Warum ich Karate mache
Ich bin Sophie und bin jetzt seit fünf Jahren im Jukengo. Angefangen habe ich mit vierzig, weil ich merkte, dass es wichtig wird, etwas für Körper und Muskeln zu tun, damit es mir gut geht.
Wie ich zum Karate gekommen bin? Im Urlaub hatte mir eine Frau von Judo vorgeschwärmt. Mich interessierte besonders der geistige Aspekt, den sie an dem Kampfsport beschrieb, da ich die meisten Sportarten eigentlich immer etwas langweilig fand.
Zuhause habe ich dann mit Oli gesprochen, der damals neben uns wohnte. Oli ist Trainer im Jukengo. Er erklärte mir, dass man in Judo viel auf den Boden geworfen wird, was mich dann etwas abschreckte. Er schlug mir vor, es doch mal mit Karate zu versuchen: Das sei ganz anders und auch wunderbar in meinem Alter zu erlernen. Ja, die Worte Spaß, netter Verein und Karatefreizeit kamen häufiger in seiner Beschreibung vor. Natürlich unterstrich er auch wortreich, wie gut Karate für Muskelaufbau, Koordination, Gelenkigkeit, Balance, Ausdauer, Rhythmus und Schnelligkeit sei.
Er hat nicht übertrieben, muss ich sagen.
Nach dem ersten Training kam ich nach Hause und hatte so viel Spaß gehabt, dass ich meinen Mann überredete, das nächste Mal mitzukommen.

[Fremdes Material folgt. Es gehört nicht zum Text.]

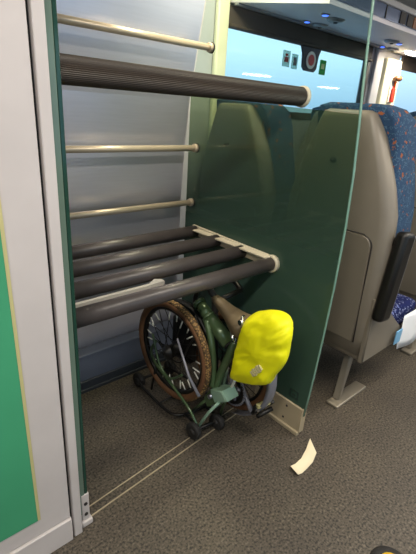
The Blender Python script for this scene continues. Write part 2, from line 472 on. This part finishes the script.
# ------------------------------------------------------------------ folding bicycle
bk = thing('folding_bicycle', 'folded green bicycle with tan wall tyres standing under the luggage shelf', 'bicycle', (.98, 1.2, 0))
def wheel(cx, cy, cz, r, ax, nspk, refl):
    ax = Vector(ax).normalized(); o = Vector((cx, cy, cz)); u = ax.orthogonal().normalized(); w = ax.cross(u)
    rim = MB().lathe([(r-.046, -.009), (r-.036, -.012), (r-.030, -.009), (r-.030, .009), (r-.036, .012), (r-.046, .009)], o, ax, 64, True).build('wheel', 'black', bk)
    tw = .022
    prof = []
    for k in range(14):
        a = 2*PI*k/14; prof.append((r-.018+.018*math.cos(a), tw*math.sin(a)))
    MB().lathe(prof, o, ax, 72, True).build('tyre', 'tan', rim)
    MB().lathe([(r-.006, -tw*.78), (r+.0008, -tw*.35), (r+.0018, 0), (r+.0008, tw*.35), (r-.006, tw*.78), (r-.012, 0)], o, ax, 72, True).build('tread', 'tread', rim)
    MB().lathe([(.008, -.05), (.012, -.045), (.034, -.03), (.034, -.024), (.026, -.02), (.026, .02), (.034, .024), (.034, .03), (.012, .045), (.008, .05)], o, ax, 28).build('hub', 'black', rim)
    for i in range(nspk):
        a = 2*PI*i/nspk; sd = .026*(1 if i % 2 else -1); tl = .5*(1 if (i//2) % 2 else -1)
        d0 = u*math.cos(a+tl) + w*math.sin(a+tl); d1 = u*math.cos(a) + w*math.sin(a)
        MB().tube([o+ax*sd+d0*.031, o+d1*(r-.04)], .0018, 5).build('spoke', 'black', rim)
        if i in refl:
            p0 = o+ax*sd+d0*.031; p1 = o+d1*(r-.04)
            MB().tube([p0.lerp(p1, .70), p0.lerp(p1, .93)], .0030, 7).build('spoke_reflector', 'reflector', rim)
    return rim
wheel(.952, 1.227, .318, .232, (-1, -.05, .0), 28, set(range(28)) - {5, 12, 13, 19, 20})
wheel(1.135, 1.045, .292, .225, (-1, -.05, .0), 24, {3, 9})

# main green tube with collars
a, b = Vector((1.03, 1.16, .552)), Vector((1.035, .972, .446))
mb = MB(); mb.tube([a, a.lerp(b, .35)], .024, 24); mb.tube([a.lerp(b, .33), a.lerp(b, .37)], .031, 24); mb.tube([a.lerp(b, .37), b], .029, 24); mb.tube([a.lerp(b, -.03), a.lerp(b, .05)], .028, 24)
mf = mb.build('main_tube', 'bike', bk)
MB().tube([b, b+(b-a)*.03], .022, 20).build('tube_plug', 'dark', mf)
MB().curve([(1.01, 1.085, .51), (1.0, 1.035, .43), (1.0, 1.016, .337), (1.0, 1.012, .235)], .014, 14).build('fork_tube', 'bike', bk)
MB().curve([(1.045, .955, .46), (1.03, .958, .41), (1.02, .985, .315), (1.01, 1.006, .215)], .017, 14).build('seat_tube', 'bike', bk)
MB().curve([(1.04, 1.06, .52), (1.05, .99, .45), (1.05, .98, .36), (1.03, 1.0, .26)], .007, 8).build('brake_cable', 'black', bk)
MB().curve([(.985, 1.13, .52), (.99, 1.07, .43), (.985, 1.05, .34), (.99, 1.03, .28)], .004, 8).build('brake_cable', 'black', bk)
MB().curve([(1.03, .92, .53), (1.06, .93, .47), (1.04, .95, .40), (1.05, .97, .33), (1.06, .94, .28)], .006, 8).build('brake_cable', 'black', bk)
# hinge block; light on its upturned face is painted as a paler green
mb = MB()
mb.prism([(.985, 1.045, .165), (.985, 1.005, .235), (.985, .965, .243), (.985, .955, .175), (.985, 1.02, .130)], (.03, 0, 0), .004)
hb = mb.build('hinge_block', 'bike', bk)
mb = MB(); mb.prism([(.972, .998, .236), (.972, .930, .272), (.985, .910, .226), (.985, .975, .176)], (.075, 0, .0), .005)
mb.build('hinge_plate', 'bike_l', hb)
MB().tube([(.974, 1.0, .20), (1.03, 1.0, .20)], .010, 14).build('hinge_bolt', 'bike_silver', hb)
MB().tube([(.974, .975, .165), (1.03, .975, .165)], .007, 14).build('hinge_bolt', 'bike_silver', hb)
# left crank and silver strut
MB().tube([(.915, 1.15, .425), (.918, 1.067, .285), (.925, 1.005, .222)], [.004, .006, .007], 12).build('strut', 'dull', bk)
MB().curve([(.93, 1.30, .33), (.925, 1.20, .30), (.925, 1.13, .32), (.93, 1.10, .40), (.935, 1.07, .46)], .004, 8).build('brake_cable', 'black', bk)
MB().curve([(.918, 1.33, .36), (.915, 1.27, .24), (.92, 1.20, .20), (.925, 1.12, .26)], .0055, 8).build('wheel_stay', 'bike', bk)
# rear carrier: stays, ground loop, rollers
MB().curve([(.945, 1.34, .31), (.932, 1.36, .255), (.93, 1.325, .211), (.93, 1.238, .179), (.93, 1.077, .12), (.935, 1.012, .055)], .0065, 10).build('carrier_stay', 'bike', bk)
MB().tube([(.94, 1.018, .045), (.965, .985, .135), (.985, .95, .2)], .0065, 10).build('carrier_stay', 'bike_l', bk)
MB().tube([(1.06, 1.01, .045), (1.05, .985, .135), (1.03, .95, .2)], .0075, 10).build('carrier_stay', 'bike', bk)
mb = MB()
mb.curve([(.955, 1.455, .045), (.908, 1.40, .045), (.903, 1.30, .040), (.903, 1.20, .038), (.918, 1.145, .038), (.97, 1.12, .038), (1.06, 1.11, .038), (1.12, 1.14, .04), (1.125, 1.3, .042), (1.10, 1.45, .045)], .007, 10)
mb.tube([(.93, 1.44, .048), (1.12, 1.44, .048)], .007, 10); mb.tube([(.912, 1.25, .04), (1.12, 1.25, .04)], .005, 8); mb.tube([(.955, 1.12, .04), (.945, 1.015, .04)], .006, 8); mb.tube([(1.06, 1.115, .04), (1.06, 1.01, .04)], .006, 8)
mb.tube([(.93, 1.015, .04), (1.075, 1.005, .04)], .008, 10)
mb.build('carrier_rack', 'black', bk)
MB().tube([(.93, 1.35, .045), (.935, 1.32, .20)], .006, 10).build('carrier_stay', 'black', bk)
MB().tube([(1.0, 1.12, .04), (.99, 1.03, .16)], .007, 10).build('carrier_stay', 'bike', bk)
MB().tube([(1.08, 1.10, .04), (1.05, .99, .18)], .006, 10).build('carrier_stay', 'bike', bk)
for x, y in ((.925, 1.452), (.918, 1.018), (1.035, 1.0), (1.115, 1.452)):
    rl = MB().lathe([(.022, -.012), (.034, -.012), (.037, -.008), (.037, .008), (.034, .012), (.022, .012)], (x, y, .0415), (-1, -.12, 0), 28).build('roller', 'dark', bk)
    MB().lathe([(.006, -.017), (.016, -.014), (.016, .014), (.006, .017)], (x, y, .0415), (-1, -.12, 0), 18).build('roller_hub', 'dark', rl)
# mudguard over the far wheel, chainring, crank and pedal
mb = MB()
rings = []
for k in range(22):
    a = math.radians(-75 + k*8.5)
    rings.append([(1.135+dx, 1.045 - rr*math.cos(a), .292 + rr*math.sin(a)) for dx, rr in ((-.032, .232), (-.018, .243), (.018, .243), (.032, .232), (.018, .239), (-.018, .239))])
mb.loft(rings); mb.build('mudguard', 'dull', bk)
cr = MB().lathe([(.052, -.0015), (.076, -.0015), (.076, .0015), (.052, .0015)], (1.075, .975, .220), (-1, 0, 0), 48, True).build('chainring', 'black', bk)
mb = MB()
for k in range(40):
    a = 2*PI*k/40; mb.box((1.0712, .975+.079*math.cos(a)-.0035, .220+.079*math.sin(a)-.0035), (1.0788, .975+.079*math.cos(a)+.0035, .220+.079*math.sin(a)+.0035))
mb.build('chain', 'dull', cr)
mb = MB()
for k in range(5):
    a = 2*PI*k/5+.3; mb.tube([(1.074, .975, .220), (1.074, .975+.058*math.cos(a), .220+.058*math.sin(a))], .007, 8)
mb.build('spider', 'dull', cr)
MB().tube([(1.10, .935, .225), (1.10, .895, .18), (1.10, .868, .15)], [.010, .009, .011], 12).build('crank', 'dull', bk)
pd = MB()
pd.tube([(1.10, .868, .15), (1.15, .845, .16)], .007, 10)
for dy, dz in ((.022, .028), (-.022, -.028)):
    pd.tube([(1.095, .855+dy*.5-.01, .165+dz*.5), (1.165, .83+dy*.6, .185+dz*.6)], .010, 10)
pd.tube([(1.098, .862, .148), (1.094, .835, .185)], .009, 10); pd.tube([(1.163, .845, .168), (1.165, .818, .205)], .009, 10)
pd = pd.build('pedal', 'black', bk)
MB().box((-.030, -.008, -.009), (.030, .008, .009), .002, Matrix.Translation((1.125, .834, .199)) @ Matrix.Rotation(-.3, 4, 'Z') @ Matrix.Rotation(-.15, 4, 'Y')).build('pedal_reflector', 'poster_edge', pd)
# black mudguard behind the near wheel, folded handlebar with grips
mb = MB(); rings = []
for k in range(20):
    a = math.radians(-30 + k*9)
    rings.append([(1.01+dx, 1.227 - rr*math.cos(a), .318 + rr*math.sin(a)) for dx, rr in ((-.012, .20), (-.008, .21), (.022, .21), (.026, .20), (.02, .205), (-.006, .205))])
mb.loft(rings); mb.build('mudguard', 'black', bk)
MB().curve([(1.19, 1.08, .60), (1.20, 1.15, .62), (1.20, 1.30, .58), (1.20, 1.38, .45), (1.20, 1.36, .20)], .012, 12).build('handlebar', 'black', bk)
MB().tube([(1.20, 1.372, .34), (1.20, 1.358, .20)], .017, 16).build('handlebar_grip', 'dark', bk)
MB().tube([(1.19, 1.08, .60), (1.06, 1.085, .58)], .012, 12).build('handlebar', 'black', bk)
mb = MB(); mb.box((1.03, 1.20, .22), (1.075, 1.34, .42), .012); mb.build('carrier_block', 'black', bk)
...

Seit dem trainieren wir zusammen im Ju Kengo und tragen inzwischen beide den blauen Gurt.
Das Großartige an Karate ist, dass dieser Sport wirklich alles abdeckt. Die Atmosphäre ist im Dojo (so nennen wir den Trainingsraum) immer so, dass man sich für Fehler nicht schämen muss, weil sowieso jeder an seine Grenzen kommt. Weil Karate ein Sport ist, bei dem man sich selbst verbessert, gibt es den Konkurrenzgedanken gar nicht so. Für die Auseinandersetzung mit dem Gegenüber haben wir den Zweikampf. Ich hätte nie geglaubt, wie viel Spaß das macht. Da der erste Grundsatz die Verantwortung für unser Gegenüber ist, gibt es keine wilde Schlägerei. Wir wissen, was wir tun und was unser Partner tun wird. Dann versuchen wir natürlich schon, etwas schneller oder weiter zu sein, um unseren Partner zu fordern. Umgekehrt natürlich auch… So ist es wie ein Spiel – bei hoher Konzentration.
Aber auch die Katas, die wir lernen, machen mir großen Spaß. Jede Kata hat ihren ganz eigenen Bewegungscharakter. Manchmal ist es echt knifflig, sich die vielen Bewegungsabläufe exakt zu merken, aber wenn Du das einige Male trainierst, merkst du enorme Fortschritte. Und plötzlich kannst Du eine neue Kata! Manche von uns können die Katas wunderschön laufen – da hat es auch durchaus etwas Künstlerisches oder Tänzerisches.
Neben dem Zweikampf und den Katas lernen wir noch die Grundschulbahnen (Kihon), das sind die Grundelemente aller Karatebewegungen und ihre Kombinationen. Das hat sehr viel mit Koordination zu tun und gibt manchmal ein tüchtiges Durcheinander im Kopf! Nach ein paar Bahnen geht es dann aber… Dann konzentrierst Du dich, die gleichen Bewegungen stärker oder schneller, lockerer oder langsamer zu machen. Am Ende bist du pitschenass geschwitzt!
Ich mag an Karate, dass man bei der vielen Hirnarbeit herrlich den Alltag hinter sich lassen kann. Darüber hinaus wurde mir erst beim Karate richtig klar, dass ich schlecht werde, wenn ich zweifle und richtig gut werde, wenn ich glaube, dass ich gut bin. Und die Tatsache, dass man so deutlich merkt, wie lernfähig man ist, dass gefällt mir auch besonders gut.
Dass das Lernen kein Ende nimmt und nehmen soll, ist eine Erkenntnis, die sich über den Sport hinaus in mein Leben eingewoben hat.